■ **Stated exercise**
Copy every line from the one that holds "Build this scene" to the end of the records below, exactly and with nothing else, but without any pictures.

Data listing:

======

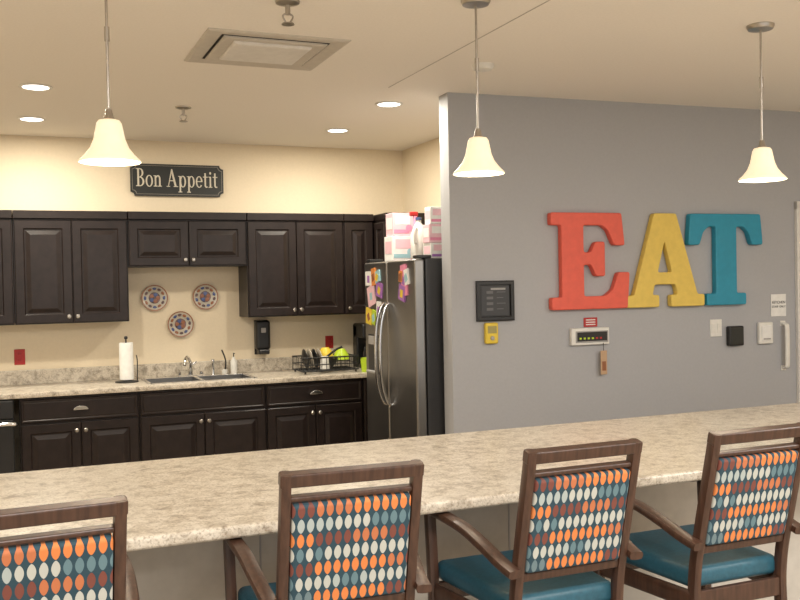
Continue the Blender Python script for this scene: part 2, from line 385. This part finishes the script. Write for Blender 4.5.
# soap dispenser on wall
sd=grp('wall_soap_dispenser',(1.885,YB-.002,1.195))
box('body',-.06,.06,-.10,0,-.10,.14,M_black,sd,.025,4); box('window',-.02,.02,-.103,-.09,.04,.08,M_grayp,sd,.004); box('lever',-.045,.045,-.12,-.02,-.135,-.095,M_black,sd,.01); box('back_plate',-.055,.055,-.01,0,-.14,.14,M_black,sd,.003)
def outlet(name,loc,m,rz=0,w=.075,h=.118,kind='outlet'):
    c=grp(name,loc,rz)
    nested('plate',w,h,[(0,.004),(.004,.007)],m,c,(0,0,0),FR)
    if kind=='outlet':
        for s_ in (-1,1):
            box('socket_%d'%(s_+1),-.017,.017,-.0105,-.006,s_*.024-.014,s_*.024+.014,m,c,.003)
            for q in (-.006,.006): box('slot',q-.0012,q+.0012,-.0112,-.010,s_*.024-.004,s_*.024+.006,M_dark,c)
    else:
        for q in ((-.023,.023) if w>.09 else (0,)):
            box('rocker',q-.016,q+.016,-.012,-.006,-.032,.032,m,c,.002,rot=(.06,0,0))
    return c
outlet('electrical_outlet',(.05,YB-.001,1.12),M_red,w=.075,h=.115); outlet('electrical_outlet',(2.476,YB-.001,1.13),M_red,w=.07,h=.105)
# dishwasher under the counter
st=grp('dishwasher',(-.30,6.87,0))
box('body',-.30,.30,.0,.58,.09,.872,M_black,st,.004); box('toe_panel',-.30,.30,.06,.1,0,.09,M_black,st)
box('door',-.297,.297,-.035,0,.11,.74,M_black,st,.008); box('control_panel',-.297,.297,-.04,0,.745,.868,M_black,st,.008)
tube('handle',smoothpath([(-.27,-.035,.70),(-.265,-.085,.715),(.27,-.085,.715),(.285,-.035,.70)],5),.014,M_chrome,st)
box('display',-.06,.06,-.042,-.038,.79,.83,M_grayp,st,.002)
c=grp('side_panel_cabinet',(-.88,YF,0)); box('carcass',-.27,.275,0,.6,.1,.874,M_cab,c); box('toe_kick',-.27,.275,.07,.4,0,.1,M_black,c); cabdoor(c,'door_1',-.26,.265,.12,.86,0)
# ---------------- sign Bon Appetit ----------------
sg=grp('bon_appetit_sign',(1.240,YB-.003,2.462))
w,h=.362,.125; n=.03
def notch(w,h,n,k=6):
    P=[]
    for (sx,sy,a0) in ((1,1,270),(-1,1,0),(-1,-1,90),(1,-1,180)):
        cx,cy=sx*w,sy*h
        A=[math.radians(a0 - 90*i/k) for i in range(k+1)]
        P+= [(cx+n*math.cos(a),cy+n*math.sin(a)) for a in A]
    return P
poly('board',[notch(w,h,n)],.018,M_signb,sg,(0,-.010,0),FR)
poly('border_line',[notch(w-.012,h-.012,n),notch(w-.0155,h-.0155,n)],.002,mat('sign_line',(.22,.20,.17),.5),sg,(0,-.0198,0),FR)
def rc(x0,y0,x1,y1): return [(x0,y0),(x1,y0),(x1,y1),(x0,y1)]
def ringseg(cx,cy,rx,ry,wh,wv,a0,a1,k=18):
    A=[math.radians(a0+(a1-a0)*i/k) for i in range(k+1)]
    return [(cx+rx*math.cos(a),cy+ry*math.sin(a)) for a in A]+[(cx+(rx-wh)*math.cos(a),cy+(ry-wv)*math.sin(a)) for a in reversed(A)]
def fullring(cx,cy,rx,ry,wh,wv): return [ringseg(cx,cy,rx,ry,wh,wv,0,181),ringseg(cx,cy,rx,ry,wh,wv,180,361)]
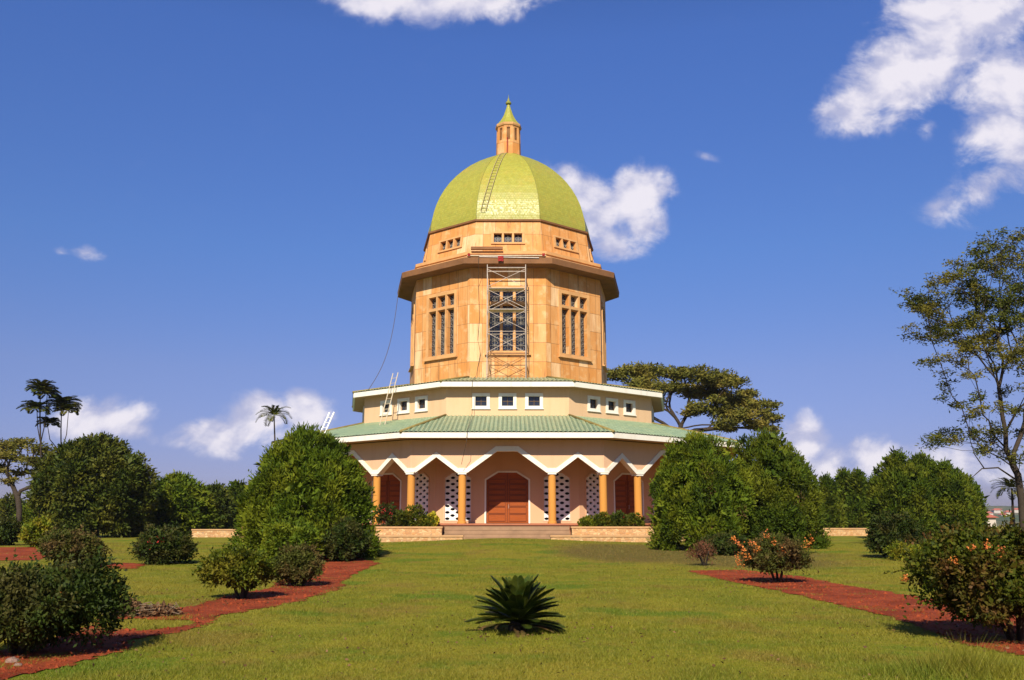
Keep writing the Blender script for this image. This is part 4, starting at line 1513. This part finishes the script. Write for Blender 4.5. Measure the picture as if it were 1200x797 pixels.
# flat topped tree behind the temple
def pads_tree(name, base_px, Y, pads, trunk_top, label, mat, per_pad, L, W, r_tip, seed, group=None, bark=M_BARK, branches_mult=3, thick=.22, forks=None):
    rng = np.random.default_rng(300 + seed)
    x0 = X(base_px, Y); g = gz(x0, Y)
    root = empty(name, (x0, Y, g), label, 'tree', group)
    k = Y*.985/FPX
    targets = []; V = []
    pads = list(pads) + [(a + rng.uniform(-12, 12), b + rng.uniform(-4, 8), r*rng.uniform(.45, .8)) for a, b, r in pads for _ in range(1)]
    for (px, py, rp) in pads:
        r = rp*k
        y = rng.uniform(-3.0, 3.0)*min(1, r)
        z = Z(py, Y + y) - g
        x = X(px, Y + y, z) - x0
        for q in range(branches_mult):
            targets.append((x + rng.uniform(-.6, .6)*r, y + rng.uniform(-.6, .6)*r, z - .3*r*thick + rng.uniform(-.1, .05)*r))
        n = int(per_pad*(rp/14.0)**1.5)
        c = np.array([x, y, z]) + norm(rng.normal(size=(n, 3)))*np.array([r, r, r*thick*2.0])*rng.random((n, 1))**.45
        per = 8
        P = np.repeat(c, per, 0) + rng.normal(size=(n*per, 3))*np.array([.35, .35, .12])*L*1.6
        V.append(leaf_quads(P, rng.normal(size=P.shape)*np.array([1, 1, .45]) + np.array([0, 0, .25]), L, W, rng))
    quad_obj('crown', np.concatenate(V), mat, root)
    first = [(0, 0, trunk_top*.5), (0, 0, trunk_top)]
    skeleton((0, 0, -.3), targets, rng, first, r_tip, 2.2, .30, .45).build('trunk', bark, root, True)
    return root


pads_tree('umbrella_tree', 795, 100, [(726, 440, 18), (745, 434, 18), (768, 436, 20), (795, 438, 20), (820, 440, 22), (846, 443, 20), (862, 449, 15), (755, 452, 22), (785, 455, 20), (815, 458, 24),
                                     (842, 463, 20), (862, 470, 16), (880, 475, 14), (894, 484, 13), (870, 487, 18), (845, 482, 20), (735, 462, 20), (820, 478, 16), (885, 497, 14), (850, 497, 14), (765, 470, 18), (740, 480, 14), (902, 492, 11), (897, 474, 10), (876, 462, 13), (905, 503, 8)],
          9.0, 'flat topped olive brown umbrella tree rising behind the right side of the temple', L_ACACIA, 75, .45, .17, .05, 1)
pads_tree('spreading_tree', 22, 92, [(5, 522, 16), (25, 519, 14), (45, 526, 14), (60, 535, 10), (-12, 530, 16), (12, 535, 14), (36, 540, 14), (52, 550, 10), (0, 548, 12), (28, 553, 10), (-25, 545, 14), (58, 565, 8), (8, 565, 8)],
          2.2, 'thinly leaved spreading tree with dark limbs at the far left edge', L_ACACIA, 45, .42, .15, .05, 2, None, M_BARK, 3)

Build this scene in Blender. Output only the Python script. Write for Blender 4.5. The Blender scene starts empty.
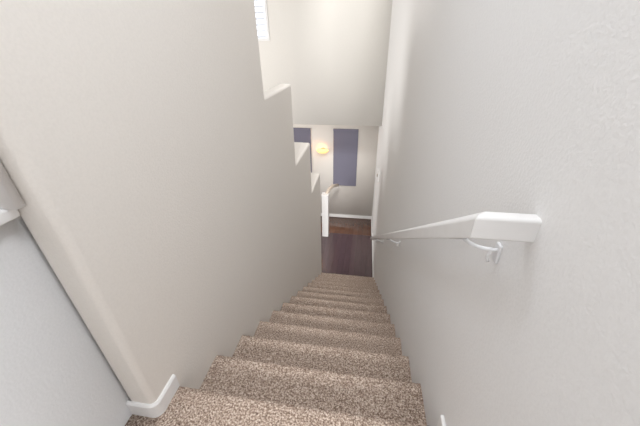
import bpy, bmesh, math, random
from mathutils import Matrix, Vector
random.seed(4)
C=bpy.context.scene.collection
ZC=4.0
XL,XR=-0.695,0.316
RUN,RISE=0.27,0.188
Y0=0.60; ZT=ZC-1.187; ZF=ZT-14*RISE; ZTOP=ZC+2.6
YH=5.69; YW=6.72

def mat(name,col,rough=0.6,bump=None,bs=0.2,metal=0,emit=None,es=0,coldetail=None):
    m=bpy.data.materials.new(name);m.use_nodes=True
    n=m.node_tree.nodes;l=m.node_tree.links;b=n['Principled BSDF']
    b.inputs['Base Color'].default_value=(*col,1);b.inputs['Roughness'].default_value=rough
    b.inputs['Metallic'].default_value=metal
    tc=n.new('ShaderNodeTexCoord')
    nz=n.new('ShaderNodeTexNoise');nz.inputs['Scale'].default_value=bump or 20;nz.inputs['Detail'].default_value=3
    l.new(tc.outputs['Object'],nz.inputs['Vector'])
    if bump:
        bp=n.new('ShaderNodeBump');bp.inputs['Strength'].default_value=bs;bp.inputs['Distance'].default_value=0.004
        l.new(nz.outputs['Fac'],bp.inputs['Height']);l.new(bp.outputs['Normal'],b.inputs['Normal'])
    cr=n.new('ShaderNodeValToRGB')
    c2=coldetail or tuple(c*0.97 for c in col)
    cr.color_ramp.elements[0].color=(*c2,1);cr.color_ramp.elements[1].color=(*col,1)
    cr.color_ramp.elements[0].position=.35;cr.color_ramp.elements[1].position=.6
    l.new(nz.outputs['Fac'],cr.inputs['Fac']);l.new(cr.outputs['Color'],b.inputs['Base Color'])
    if emit:
        b.inputs['Emission Color'].default_value=(*emit,1);b.inputs['Emission Strength'].default_value=es
    return m
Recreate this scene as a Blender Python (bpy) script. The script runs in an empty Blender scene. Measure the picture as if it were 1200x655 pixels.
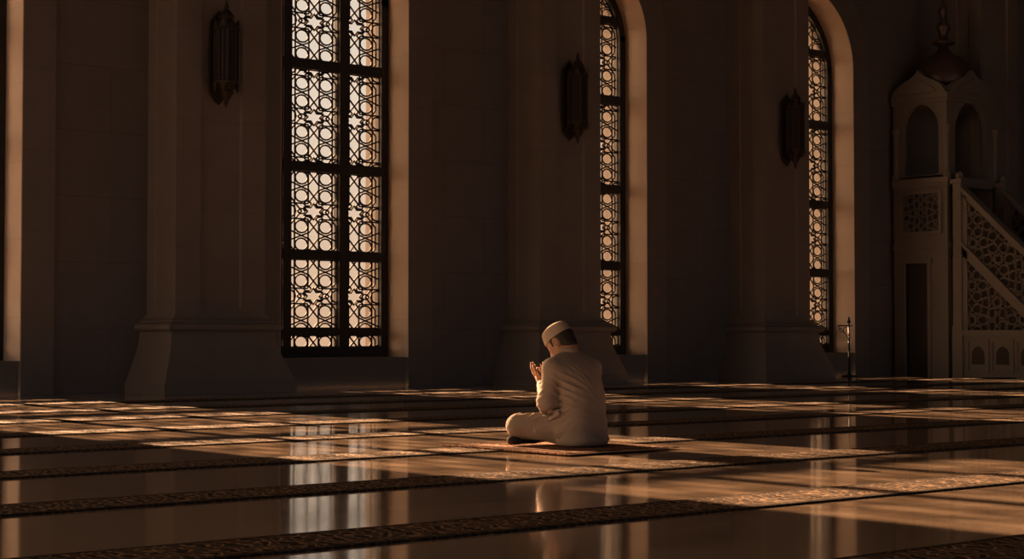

======

■ **Written solution**
Build this scene in Blender. Output only the Python script. Write for Blender 4.5. The Blender scene starts empty.
import bpy, bmesh, math, random
from mathutils import Matrix, Vector
random.seed(4)
C=bpy.context.scene.collection
ZC=4.0
XL,XR=-0.695,0.316
RUN,RISE=0.27,0.188
Y0=0.60; ZT=ZC-1.187; ZF=ZT-14*RISE; ZTOP=ZC+2.6
YH=5.69; YW=6.72

def mat(name,col,rough=0.6,bump=None,bs=0.2,metal=0,emit=None,es=0,coldetail=None):
    m=bpy.data.materials.new(name);m.use_nodes=True
    n=m.node_tree.nodes;l=m.node_tree.links;b=n['Principled BSDF']
    b.inputs['Base Color'].default_value=(*col,1);b.inputs['Roughness'].default_value=rough
    b.inputs['Metallic'].default_value=metal
    tc=n.new('ShaderNodeTexCoord')
    nz=n.new('ShaderNodeTexNoise');nz.inputs['Scale'].default_value=bump or 20;nz.inputs['Detail'].default_value=3
    l.new(tc.outputs['Object'],nz.inputs['Vector'])
    if bump:
        bp=n.new('ShaderNodeBump');bp.inputs['Strength'].default_value=bs;bp.inputs['Distance'].default_value=0.004
        l.new(nz.outputs['Fac'],bp.inputs['Height']);l.new(bp.outputs['Normal'],b.inputs['Normal'])
    cr=n.new('ShaderNodeValToRGB')
    c2=coldetail or tuple(c*0.97 for c in col)
    cr.color_ramp.elements[0].color=(*c2,1);cr.color_ramp.elements[1].color=(*col,1)
    cr.color_ramp.elements[0].position=.35;cr.color_ramp.elements[1].position=.6
    l.new(nz.outputs['Fac'],cr.inputs['Fac']);l.new(cr.outputs['Color'],b.inputs['Base Color'])
    if emit:
        b.inputs['Emission Color'].default_value=(*emit,1);b.inputs['Emission Strength'].default_value=es
    return m
Recreate this scene as a Blender Python (bpy) script. The script runs in an empty Blender scene. Measure the picture as if it were 1200x655 pixels.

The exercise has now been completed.